In 2015, Bihar politician Sharad Yadav was pummelled in the Parliament for his comments on “dark-skinned South Indian women” during a debate on a bill for insurance reforms.

Yadav, who was then a JD(U) MP, said, “In the entire country there are more saanvle (dark skinned) men. The women of south are beautiful, their bodies…their skin…we don’t see it here. They know dance,” said the 67-year-old, who was named outstanding Parliamentarian of 2012.

When DMK MP Kanimozhi objected, Yadav said every discussion in Parliament need not be “serious”.

C Lakshmanan, associate professor, Madras Institute of Development Studies, says, “Indian society is a male dominated, casteist and a hypocritical society. It is only natural that such tendencies reflect at any given opportunity. The problem lies in the lacunas of poor ideological upbringing.”
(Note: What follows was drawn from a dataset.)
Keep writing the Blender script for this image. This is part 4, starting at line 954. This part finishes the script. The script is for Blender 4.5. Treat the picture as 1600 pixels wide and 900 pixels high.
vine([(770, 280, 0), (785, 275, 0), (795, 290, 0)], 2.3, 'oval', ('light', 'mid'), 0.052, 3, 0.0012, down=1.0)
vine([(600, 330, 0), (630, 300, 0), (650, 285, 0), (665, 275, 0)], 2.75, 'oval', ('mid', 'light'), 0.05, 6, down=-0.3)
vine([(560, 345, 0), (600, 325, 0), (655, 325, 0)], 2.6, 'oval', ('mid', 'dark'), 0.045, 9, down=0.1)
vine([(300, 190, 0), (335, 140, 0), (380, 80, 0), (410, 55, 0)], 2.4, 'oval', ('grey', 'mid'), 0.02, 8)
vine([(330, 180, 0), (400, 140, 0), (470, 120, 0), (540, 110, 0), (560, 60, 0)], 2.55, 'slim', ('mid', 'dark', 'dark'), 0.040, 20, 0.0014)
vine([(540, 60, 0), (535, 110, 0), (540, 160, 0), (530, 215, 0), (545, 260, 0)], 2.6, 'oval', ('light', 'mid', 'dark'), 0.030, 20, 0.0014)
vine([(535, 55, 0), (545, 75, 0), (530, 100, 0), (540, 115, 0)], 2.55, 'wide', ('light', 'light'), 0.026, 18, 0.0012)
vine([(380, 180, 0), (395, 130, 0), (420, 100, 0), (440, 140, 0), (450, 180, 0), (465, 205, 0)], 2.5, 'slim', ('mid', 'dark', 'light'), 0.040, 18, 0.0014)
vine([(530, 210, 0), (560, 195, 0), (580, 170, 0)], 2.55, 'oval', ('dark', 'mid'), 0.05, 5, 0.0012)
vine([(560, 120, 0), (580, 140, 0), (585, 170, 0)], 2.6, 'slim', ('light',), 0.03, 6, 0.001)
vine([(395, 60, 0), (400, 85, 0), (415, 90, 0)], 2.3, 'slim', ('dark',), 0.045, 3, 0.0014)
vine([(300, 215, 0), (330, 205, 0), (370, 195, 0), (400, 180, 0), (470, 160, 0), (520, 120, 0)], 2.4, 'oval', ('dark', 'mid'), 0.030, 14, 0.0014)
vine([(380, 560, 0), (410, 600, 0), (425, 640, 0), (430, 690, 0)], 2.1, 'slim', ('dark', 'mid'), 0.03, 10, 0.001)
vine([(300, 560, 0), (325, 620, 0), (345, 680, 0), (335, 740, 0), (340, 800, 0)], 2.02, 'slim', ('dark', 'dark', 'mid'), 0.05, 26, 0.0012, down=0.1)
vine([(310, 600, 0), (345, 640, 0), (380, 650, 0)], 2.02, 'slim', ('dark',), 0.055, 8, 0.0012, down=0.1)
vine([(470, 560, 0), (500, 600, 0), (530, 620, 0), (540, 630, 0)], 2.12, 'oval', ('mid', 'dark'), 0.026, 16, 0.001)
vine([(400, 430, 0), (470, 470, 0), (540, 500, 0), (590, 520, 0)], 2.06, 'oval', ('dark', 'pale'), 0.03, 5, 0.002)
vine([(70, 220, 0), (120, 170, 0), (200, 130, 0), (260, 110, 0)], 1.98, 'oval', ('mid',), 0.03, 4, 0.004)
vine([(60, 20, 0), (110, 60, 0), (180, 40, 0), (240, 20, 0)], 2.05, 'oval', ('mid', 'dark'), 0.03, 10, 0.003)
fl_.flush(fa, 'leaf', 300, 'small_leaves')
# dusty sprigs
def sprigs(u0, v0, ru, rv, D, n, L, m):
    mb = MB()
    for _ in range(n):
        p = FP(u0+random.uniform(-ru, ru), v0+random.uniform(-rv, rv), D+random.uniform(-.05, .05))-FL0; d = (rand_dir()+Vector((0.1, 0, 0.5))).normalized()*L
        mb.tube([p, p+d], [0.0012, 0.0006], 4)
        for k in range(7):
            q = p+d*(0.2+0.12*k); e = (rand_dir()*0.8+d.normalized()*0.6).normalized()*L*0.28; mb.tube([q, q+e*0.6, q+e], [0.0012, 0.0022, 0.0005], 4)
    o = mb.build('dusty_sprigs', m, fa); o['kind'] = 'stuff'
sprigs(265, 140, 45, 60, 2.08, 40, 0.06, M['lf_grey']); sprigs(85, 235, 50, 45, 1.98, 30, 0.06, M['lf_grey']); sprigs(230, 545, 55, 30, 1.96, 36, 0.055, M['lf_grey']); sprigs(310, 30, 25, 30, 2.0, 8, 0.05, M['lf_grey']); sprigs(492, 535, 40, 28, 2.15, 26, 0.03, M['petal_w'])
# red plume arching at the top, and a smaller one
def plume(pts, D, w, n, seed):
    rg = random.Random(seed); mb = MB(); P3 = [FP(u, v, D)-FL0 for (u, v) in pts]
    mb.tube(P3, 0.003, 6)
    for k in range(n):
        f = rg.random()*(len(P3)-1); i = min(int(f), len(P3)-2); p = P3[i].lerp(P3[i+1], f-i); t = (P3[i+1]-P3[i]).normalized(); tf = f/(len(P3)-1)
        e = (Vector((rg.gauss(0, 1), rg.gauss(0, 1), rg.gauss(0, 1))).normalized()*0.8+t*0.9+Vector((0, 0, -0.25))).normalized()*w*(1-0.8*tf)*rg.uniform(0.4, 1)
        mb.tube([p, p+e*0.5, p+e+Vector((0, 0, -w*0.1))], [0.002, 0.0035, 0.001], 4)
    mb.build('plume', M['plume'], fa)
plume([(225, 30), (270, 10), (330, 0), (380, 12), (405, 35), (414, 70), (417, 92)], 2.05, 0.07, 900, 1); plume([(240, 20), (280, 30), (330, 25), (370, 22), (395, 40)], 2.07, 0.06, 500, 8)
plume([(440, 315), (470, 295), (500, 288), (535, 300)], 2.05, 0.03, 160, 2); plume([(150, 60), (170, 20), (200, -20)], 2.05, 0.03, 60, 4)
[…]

Khan’s innuendoes aren’t new. During the Lok Sabha election campaign, the SP leader speaking about actor-turned-politician Jaya Prada said, “I brought her (Jaya Prada) to Rampur. You are a witness that I did not allow anyone to touch her body. It took you 17 years to identify her real face but I got to know in 17 days that she wears khaki underwear.” Khan’s remark was made in the presence of former UP CM Akhilesh Yadav and other senior party leaders.

Last year, BJP’s Rajya Sabha MP Naresh Agrawal had called actor-politician Jaya Bachchan a “dancer”.

“For somebody (Jaya Bachchan) who used to dance in films, act in films, I was denied a ticket (for Rajya Sabha). I did not find it appropriate,” Agarwal said.

However, the BJP leader got a sharp retort from former external affairs minister Sushma Swaraj who took to Twitter to criticise Agrawal’s comments. “Naresh Agrawal has joined Bhartiya Janata Party. He is welcome. However, his comments regarding Jaya Bachhan ji are improper and unacceptable.”

Union minister Smriti Irani, has been for the past four years, a favourite target of the Opposition’s misogynistic statements. People’s Republican Party (PRP) leader, Jaydeep Kawade’s sexist remarks against her took the political discourse to a new low. Kawade said Irani wears a big ‘bindi’ on her forehead and the size shows the number of husbands she has. He said the bindi’s size keeps growing as she changes her husbands frequently.

It seems that parliamentarians in India indulge in verbal jousts and name calling. However, party lines blur when it comes to spewing misogynistic comments against women and even at leaders in Lok Sabha and Rajya Sabha.